One of the most common forms can be seen in cold calling. The word “cold” means that the person receiving the call is not expecting a call or has not specifically asked to be contacted by a salesperson. Often, the salesperson is able to address the call receiver by their family name, which begs the question of where they got the information from.

Fankie Lee Sui-fan, a year-one student in the Chinese University of Hong Kong, had a summer job working for a telemarketer this summer. Her job was to make cold calls and promote beauty services or education courses, such as associate degree and top-up degree programmes. She also promoted investment talks.

Lee says she was assigned telephone numbers obtained through two methods. In the first one, the company gave her a list with phone numbers only and without any personal information. She would have to address the receiver as Mister or Miss depending on what their voice indicated.

A second way the company obtained telephone numbers was to pay their staff to hand in telephone lists. The list should include phone numbers and at least the family names, and gender of the receiver. “[The company] has a huge sales force; when they give out a list of phone numbers, they will get monetary reward,” says Lee. She says a list with 50 contacts was worth about HK$30 to HK$40.

Although she says she never handed in a list, she believes those that she was given probably contained the names and numbers of the friends and relatives of other staff members.

Lee did not enjoy her experience of being a cold call salesperson. The people on the other end were usually annoyed by the calls. People hung up on her and even scolded her. Since the job was neither enjoyable nor well-paid, she quit after a month. “When I was interviewed for the job, I was told that I would always be rejected, and they asked if I could bear it or not.”

Consumers do have some tools with which to fight cold calls. Various smartphone applications can either block the calls or tell receivers not to answer the call. “Small Bear” for Android phones and “Callers” for the iPhone are just two examples. The apps get their data from a website called “”., is the brainchild of William Wu Man-hon who thinks cold calls present a serious problem in Hong Kong.

Wu started getting cold calls in early 2008, sometimes he got more than 10 a day. As an IT support assistant, he knew that a simple computer could be easily used to generate those disturbing calls. So he jotted down the numbers. At first, he kept updating the “Black List of Advertising Calls” on some internet forums. But the forums got complaints and the posts were deleted. So, in 2009. Wu set up first a Facebook group and then a website to post numbers.

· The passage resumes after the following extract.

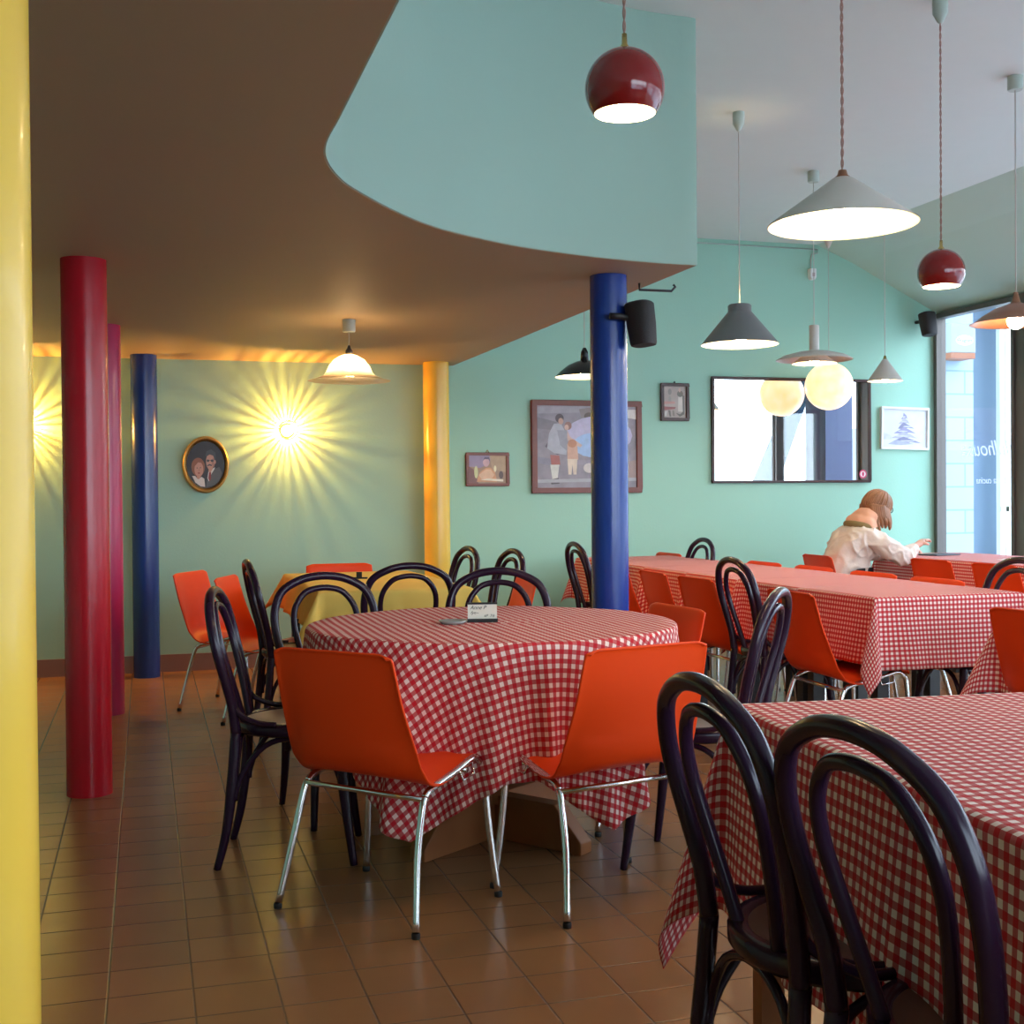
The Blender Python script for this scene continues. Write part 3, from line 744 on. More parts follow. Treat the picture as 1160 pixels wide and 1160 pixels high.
# (offset right, distance, height of shade centre)
t, H = pendant(.277, 2.96, 2.172, 'large glossy red dome pendant hanging before the turquoise mezzanine wall', cup='cyl')
ball(t); add_cord(t, .12, H-.05, .003, 'cordred', True); bulb(t, .032, -.025)
t, H = pendant(1.775, 5.10, 2.112, 'smaller red dome pendant hanging near the right edge, over the long tables')
ball(t); add_cord(t, .12, H-.05, .003, 'cordred', True); bulb(t, .032, -.025)
t, H = pendant(1.013, 3.77, 2.02, 'big wide white cone pendant with cream inside and twisted cord, in front of the others', cup='cyl')
shade(t, [(.018, .145), (.03, .140), (.223, .003), (.225, 0)], 'shadewhite'); MB().lathe([(0, .165), (.012, .165), (.016, .15), (.03, .138), (0, .13)], 20).build('socket', M['copper'], t)
add_cord(t, .16, H-.05, .0035, 'cordred', True); bulb(t, .04, .055, 'bulbdim')
t, H = pendant(1.218, 6.58, 2.0, 'dark grey cone pendant with flat collar, left of the mirror')
shade(t, [(.04, .215), (.055, .213), (.062, .205), (.062, .175), (.07, .165), (.203, .004), (.205, 0)], 'shadegrey')
add_cord(t, .21, H-.08, .0028, 'cordwhite'); bulb(t, .035, .03)
t, H = pendant(2.47, 6.05, 2.03, 'copper brown dish pendant with bare glowing bulb cut by the right edge', cup='cyl')
shade(t, [(.02, .10), (.05, .088), (.10, .072), (.16, .035), (.20, 0.004), (.215, 0)], 'copper', mi='copper'); MB().lathe([(0, .15), (.010, .15), (.014, .13), (.022, .10), (.05, .086)], 16).build('socket', M['copper'], t)
add_cord(t, .14, H-.05, .003, 'cordwhite'); bulb(t, .042, .012, 'bulbdim')
t, H = pendant(1.91, 7.79, 2.01, 'white layered saucer pendant with tall round neck, before the globe lamp', cup='cyl')
shade(t, [(.03, .095), (.10, .088), (.19, .065), (.236, .04), (.238, .037)], 'shadewhite', mi='shadewhite')
shade(t, [(.06, .075), (.085, .055), (.135, .02), (.14, .015)], 'shadewhite', name='lower_shade')
MB().lathe([(0, .255), (.028, .255), (.031, .25), (.031, .09), (0, .09)], 24).build('neck', M['shadewhite'], t, auto=.6)
add_cord(t, .25, H-.05, .0025, 'cordwhite'); bulb(t, .032, .035)
t, H = pendant(0, 0, 2.045, 'cream alabaster globe pendant with brass neck hanging close to the mirror', cup='cone', xy=(5.126, 8.56))
MB().lathe([(.186*math.sin(PI*i/24), .186*math.cos(PI*i/24)) for i in range(25)], 48).build('globe', M['globe'], t)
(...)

People who are interested in writing applications for smartphone users to block cold calls from unknown companies contact him for the data of blacklisted phone numbers. Currently, there are seven applications using his information.

Despite the demand and interest in Wu’s service, he insists on maintaining the website for free, working on it for about half an hour every day. He is dedicated to eliminating the disturbance of cold calls because he believes, “phone calls can involve the selling of personal information, I think it is immoral.”